- Work to complete
Print all of the data exactly.
** start Stored data **
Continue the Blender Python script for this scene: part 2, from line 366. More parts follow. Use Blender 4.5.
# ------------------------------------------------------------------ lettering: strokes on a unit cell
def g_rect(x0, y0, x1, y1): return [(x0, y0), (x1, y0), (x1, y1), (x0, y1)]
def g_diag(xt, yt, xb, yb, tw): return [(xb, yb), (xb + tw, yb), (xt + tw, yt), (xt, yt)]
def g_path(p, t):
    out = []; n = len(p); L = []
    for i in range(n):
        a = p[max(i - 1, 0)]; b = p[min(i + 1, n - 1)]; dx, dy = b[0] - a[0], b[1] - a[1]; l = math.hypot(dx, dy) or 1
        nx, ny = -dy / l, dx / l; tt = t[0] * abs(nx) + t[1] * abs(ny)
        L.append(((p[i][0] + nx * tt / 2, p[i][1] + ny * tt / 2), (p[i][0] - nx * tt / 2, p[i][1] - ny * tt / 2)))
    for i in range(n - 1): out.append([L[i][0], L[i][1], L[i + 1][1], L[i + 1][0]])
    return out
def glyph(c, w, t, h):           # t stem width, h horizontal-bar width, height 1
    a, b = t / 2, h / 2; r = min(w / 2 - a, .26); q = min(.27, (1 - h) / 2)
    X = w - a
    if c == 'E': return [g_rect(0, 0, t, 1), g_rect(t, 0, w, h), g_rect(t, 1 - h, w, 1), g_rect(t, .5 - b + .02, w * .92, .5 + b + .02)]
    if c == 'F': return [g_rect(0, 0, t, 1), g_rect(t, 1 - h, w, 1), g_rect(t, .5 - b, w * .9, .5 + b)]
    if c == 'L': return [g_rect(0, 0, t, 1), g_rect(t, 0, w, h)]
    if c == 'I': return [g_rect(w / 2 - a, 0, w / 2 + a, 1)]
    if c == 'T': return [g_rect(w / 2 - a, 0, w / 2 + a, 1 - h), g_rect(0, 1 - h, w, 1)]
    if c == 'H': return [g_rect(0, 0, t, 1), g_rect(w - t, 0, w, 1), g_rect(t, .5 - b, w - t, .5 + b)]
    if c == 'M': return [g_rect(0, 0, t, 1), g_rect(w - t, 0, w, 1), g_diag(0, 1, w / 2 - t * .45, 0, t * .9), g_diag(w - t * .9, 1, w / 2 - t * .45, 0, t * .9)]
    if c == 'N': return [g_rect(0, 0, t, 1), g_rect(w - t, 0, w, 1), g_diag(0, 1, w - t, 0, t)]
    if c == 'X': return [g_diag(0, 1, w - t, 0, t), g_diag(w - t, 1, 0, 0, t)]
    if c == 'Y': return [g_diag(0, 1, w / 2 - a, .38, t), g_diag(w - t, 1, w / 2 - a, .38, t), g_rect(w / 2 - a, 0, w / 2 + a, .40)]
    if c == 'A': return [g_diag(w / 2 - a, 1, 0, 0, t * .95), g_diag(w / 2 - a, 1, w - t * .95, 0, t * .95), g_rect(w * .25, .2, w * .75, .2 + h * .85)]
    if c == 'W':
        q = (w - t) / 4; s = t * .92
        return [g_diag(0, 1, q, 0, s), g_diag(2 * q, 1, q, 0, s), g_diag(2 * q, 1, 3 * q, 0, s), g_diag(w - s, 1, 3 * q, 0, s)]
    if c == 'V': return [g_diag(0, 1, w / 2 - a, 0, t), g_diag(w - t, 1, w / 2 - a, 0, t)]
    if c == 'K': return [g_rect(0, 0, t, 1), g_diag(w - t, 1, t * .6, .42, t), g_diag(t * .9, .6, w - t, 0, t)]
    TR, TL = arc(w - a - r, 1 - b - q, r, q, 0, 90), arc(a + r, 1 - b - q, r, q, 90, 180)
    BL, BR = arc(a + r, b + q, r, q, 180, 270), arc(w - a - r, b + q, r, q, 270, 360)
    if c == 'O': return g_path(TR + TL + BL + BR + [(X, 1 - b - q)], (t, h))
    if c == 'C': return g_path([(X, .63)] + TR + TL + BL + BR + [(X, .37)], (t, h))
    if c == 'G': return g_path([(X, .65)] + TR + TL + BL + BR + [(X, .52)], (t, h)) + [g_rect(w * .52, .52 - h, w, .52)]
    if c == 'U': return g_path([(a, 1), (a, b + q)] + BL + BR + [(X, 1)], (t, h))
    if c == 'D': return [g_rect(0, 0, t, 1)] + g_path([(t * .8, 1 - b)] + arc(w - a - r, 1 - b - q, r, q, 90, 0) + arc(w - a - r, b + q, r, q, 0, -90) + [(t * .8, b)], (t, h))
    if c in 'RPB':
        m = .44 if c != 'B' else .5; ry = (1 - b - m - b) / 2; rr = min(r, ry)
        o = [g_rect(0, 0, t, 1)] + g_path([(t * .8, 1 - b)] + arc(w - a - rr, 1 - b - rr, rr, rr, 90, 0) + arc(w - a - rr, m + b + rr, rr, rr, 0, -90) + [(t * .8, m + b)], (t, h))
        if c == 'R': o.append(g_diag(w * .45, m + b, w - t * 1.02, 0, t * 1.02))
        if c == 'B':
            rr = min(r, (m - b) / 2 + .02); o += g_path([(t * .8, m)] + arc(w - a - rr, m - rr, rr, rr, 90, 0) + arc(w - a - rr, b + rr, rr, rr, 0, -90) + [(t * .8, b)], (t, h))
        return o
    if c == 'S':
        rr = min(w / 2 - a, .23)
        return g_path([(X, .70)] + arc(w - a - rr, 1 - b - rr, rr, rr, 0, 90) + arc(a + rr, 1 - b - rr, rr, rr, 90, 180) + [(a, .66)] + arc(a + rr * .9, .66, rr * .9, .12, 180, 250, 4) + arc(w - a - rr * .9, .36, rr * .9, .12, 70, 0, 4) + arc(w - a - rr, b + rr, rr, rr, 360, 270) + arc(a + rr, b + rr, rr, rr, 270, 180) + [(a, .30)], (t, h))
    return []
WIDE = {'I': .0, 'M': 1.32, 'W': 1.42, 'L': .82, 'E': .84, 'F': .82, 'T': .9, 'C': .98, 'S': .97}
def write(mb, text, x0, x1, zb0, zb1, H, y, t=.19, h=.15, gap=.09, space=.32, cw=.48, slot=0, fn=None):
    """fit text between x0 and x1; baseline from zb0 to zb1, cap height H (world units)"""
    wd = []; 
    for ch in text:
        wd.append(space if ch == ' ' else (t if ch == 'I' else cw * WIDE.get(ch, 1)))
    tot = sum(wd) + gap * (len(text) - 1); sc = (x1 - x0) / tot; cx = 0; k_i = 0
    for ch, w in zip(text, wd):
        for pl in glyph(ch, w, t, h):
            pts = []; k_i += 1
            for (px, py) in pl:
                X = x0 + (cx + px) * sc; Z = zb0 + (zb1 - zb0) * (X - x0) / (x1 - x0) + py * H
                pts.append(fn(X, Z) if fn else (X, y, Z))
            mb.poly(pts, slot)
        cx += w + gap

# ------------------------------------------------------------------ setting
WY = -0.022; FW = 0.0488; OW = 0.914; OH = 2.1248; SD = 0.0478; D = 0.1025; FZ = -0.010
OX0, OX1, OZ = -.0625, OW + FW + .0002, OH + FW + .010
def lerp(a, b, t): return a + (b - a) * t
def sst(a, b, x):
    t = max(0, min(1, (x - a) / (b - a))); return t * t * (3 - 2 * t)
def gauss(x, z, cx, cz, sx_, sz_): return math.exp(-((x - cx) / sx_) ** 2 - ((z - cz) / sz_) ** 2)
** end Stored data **
- Task answer
Continue the Blender Python script for this scene: part 2, from line 366. More parts follow. Use Blender 4.5.
# ------------------------------------------------------------------ lettering: strokes on a unit cell
def g_rect(x0, y0, x1, y1): return [(x0, y0), (x1, y0), (x1, y1), (x0, y1)]
def g_diag(xt, yt, xb, yb, tw): return [(xb, yb), (xb + tw, yb), (xt + tw, yt), (xt, yt)]
def g_path(p, t):
    out = []; n = len(p); L = []
    for i in range(n):
        a = p[max(i - 1, 0)]; b = p[min(i + 1, n - 1)]; dx, dy = b[0] - a[0], b[1] - a[1]; l = math.hypot(dx, dy) or 1
        nx, ny = -dy / l, dx / l; tt = t[0] * abs(nx) + t[1] * abs(ny)
        L.append(((p[i][0] + nx * tt / 2, p[i][1] + ny * tt / 2), (p[i][0] - nx * tt / 2, p[i][1] - ny * tt / 2)))
    for i in range(n - 1): out.append([L[i][0], L[i][1], L[i + 1][1], L[i + 1][0]])
    return out
def glyph(c, w, t, h):           # t stem width, h horizontal-bar width, height 1
    a, b = t / 2, h / 2; r = min(w / 2 - a, .26); q = min(.27, (1 - h) / 2)
    X = w - a
    if c == 'E': return [g_rect(0, 0, t, 1), g_rect(t, 0, w, h), g_rect(t, 1 - h, w, 1), g_rect(t, .5 - b + .02, w * .92, .5 + b + .02)]
    if c == 'F': return [g_rect(0, 0, t, 1), g_rect(t, 1 - h, w, 1), g_rect(t, .5 - b, w * .9, .5 + b)]
    if c == 'L': return [g_rect(0, 0, t, 1), g_rect(t, 0, w, h)]
    if c == 'I': return [g_rect(w / 2 - a, 0, w / 2 + a, 1)]
    if c == 'T': return [g_rect(w / 2 - a, 0, w / 2 + a, 1 - h), g_rect(0, 1 - h, w, 1)]
    if c == 'H': return [g_rect(0, 0, t, 1), g_rect(w - t, 0, w, 1), g_rect(t, .5 - b, w - t, .5 + b)]
    if c == 'M': return [g_rect(0, 0, t, 1), g_rect(w - t, 0, w, 1), g_diag(0, 1, w / 2 - t * .45, 0, t * .9), g_diag(w - t * .9, 1, w / 2 - t * .45, 0, t * .9)]
    if c == 'N': return [g_rect(0, 0, t, 1), g_rect(w - t, 0, w, 1), g_diag(0, 1, w - t, 0, t)]
    if c == 'X': return [g_diag(0, 1, w - t, 0, t), g_diag(w - t, 1, 0, 0, t)]
    if c == 'Y': return [g_diag(0, 1, w / 2 - a, .38, t), g_diag(w - t, 1, w / 2 - a, .38, t), g_rect(w / 2 - a, 0, w / 2 + a, .40)]
    if c == 'A': return [g_diag(w / 2 - a, 1, 0, 0, t * .95), g_diag(w / 2 - a, 1, w - t * .95, 0, t * .95), g_rect(w * .25, .2, w * .75, .2 + h * .85)]
    if c == 'W':
        q = (w - t) / 4; s = t * .92
        return [g_diag(0, 1, q, 0, s), g_diag(2 * q, 1, q, 0, s), g_diag(2 * q, 1, 3 * q, 0, s), g_diag(w - s, 1, 3 * q, 0, s)]
    if c == 'V': return [g_diag(0, 1, w / 2 - a, 0, t), g_diag(w - t, 1, w / 2 - a, 0, t)]
    if c == 'K': return [g_rect(0, 0, t, 1), g_diag(w - t, 1, t * .6, .42, t), g_diag(t * .9, .6, w - t, 0, t)]
    TR, TL = arc(w - a - r, 1 - b - q, r, q, 0, 90), arc(a + r, 1 - b - q, r, q, 90, 180)
    BL, BR = arc(a + r, b + q, r, q, 180, 270), arc(w - a - r, b + q, r, q, 270, 360)
    if c == 'O': return g_path(TR + TL + BL + BR + [(X, 1 - b - q)], (t, h))
    if c == 'C': return g_path([(X, .63)] + TR + TL + BL + BR + [(X, .37)], (t, h))
    if c == 'G': return g_path([(X, .65)] + TR + TL + BL + BR + [(X, .52)], (t, h)) + [g_rect(w * .52, .52 - h, w, .52)]
    if c == 'U': return g_path([(a, 1), (a, b + q)] + BL + BR + [(X, 1)], (t, h))
    if c == 'D': return [g_rect(0, 0, t, 1)] + g_path([(t * .8, 1 - b)] + arc(w - a - r, 1 - b - q, r, q, 90, 0) + arc(w - a - r, b + q, r, q, 0, -90) + [(t * .8, b)], (t, h))
    if c in 'RPB':
        m = .44 if c != 'B' else .5; ry = (1 - b - m - b) / 2; rr = min(r, ry)
        o = [g_rect(0, 0, t, 1)] + g_path([(t * .8, 1 - b)] + arc(w - a - rr, 1 - b - rr, rr, rr, 90, 0) + arc(w - a - rr, m + b + rr, rr, rr, 0, -90) + [(t * .8, m + b)], (t, h))
        if c == 'R': o.append(g_diag(w * .45, m + b, w - t * 1.02, 0, t * 1.02))
        if c == 'B':
            rr = min(r, (m - b) / 2 + .02); o += g_path([(t * .8, m)] + arc(w - a - rr, m - rr, rr, rr, 90, 0) + arc(w - a - rr, b + rr, rr, rr, 0, -90) + [(t * .8, b)], (t, h))
        return o
    if c == 'S':
        rr = min(w / 2 - a, .23)
        return g_path([(X, .70)] + arc(w - a - rr, 1 - b - rr, rr, rr, 0, 90) + arc(a + rr, 1 - b - rr, rr, rr, 90, 180) + [(a, .66)] + arc(a + rr * .9, .66, rr * .9, .12, 180, 250, 4) + arc(w - a - rr * .9, .36, rr * .9, .12, 70, 0, 4) + arc(w - a - rr, b + rr, rr, rr, 360, 270) + arc(a + rr, b + rr, rr, rr, 270, 180) + [(a, .30)], (t, h))
    return []
WIDE = {'I': .0, 'M': 1.32, 'W': 1.42, 'L': .82, 'E': .84, 'F': .82, 'T': .9, 'C': .98, 'S': .97}
def write(mb, text, x0, x1, zb0, zb1, H, y, t=.19, h=.15, gap=.09, space=.32, cw=.48, slot=0, fn=None):
    """fit text between x0 and x1; baseline from zb0 to zb1, cap height H (world units)"""
    wd = []; 
    for ch in text:
        wd.append(space if ch == ' ' else (t if ch == 'I' else cw * WIDE.get(ch, 1)))
    tot = sum(wd) + gap * (len(text) - 1); sc = (x1 - x0) / tot; cx = 0; k_i = 0
    for ch, w in zip(text, wd):
        for pl in glyph(ch, w, t, h):
            pts = []; k_i += 1
            for (px, py) in pl:
                X = x0 + (cx + px) * sc; Z = zb0 + (zb1 - zb0) * (X - x0) / (x1 - x0) + py * H
                pts.append(fn(X, Z) if fn else (X, y, Z))
            mb.poly(pts, slot)
        cx += w + gap

# ------------------------------------------------------------------ setting
WY = -0.022; FW = 0.0488; OW = 0.914; OH = 2.1248; SD = 0.0478; D = 0.1025; FZ = -0.010
OX0, OX1, OZ = -.0625, OW + FW + .0002, OH + FW + .010
def lerp(a, b, t): return a + (b - a) * t
def sst(a, b, x):
    t = max(0, min(1, (x - a) / (b - a))); return t * t * (3 - 2 * t)
def gauss(x, z, cx, cz, sx_, sz_): return math.exp(-((x - cx) / sx_) ** 2 - ((z - cz) / sz_) ** 2)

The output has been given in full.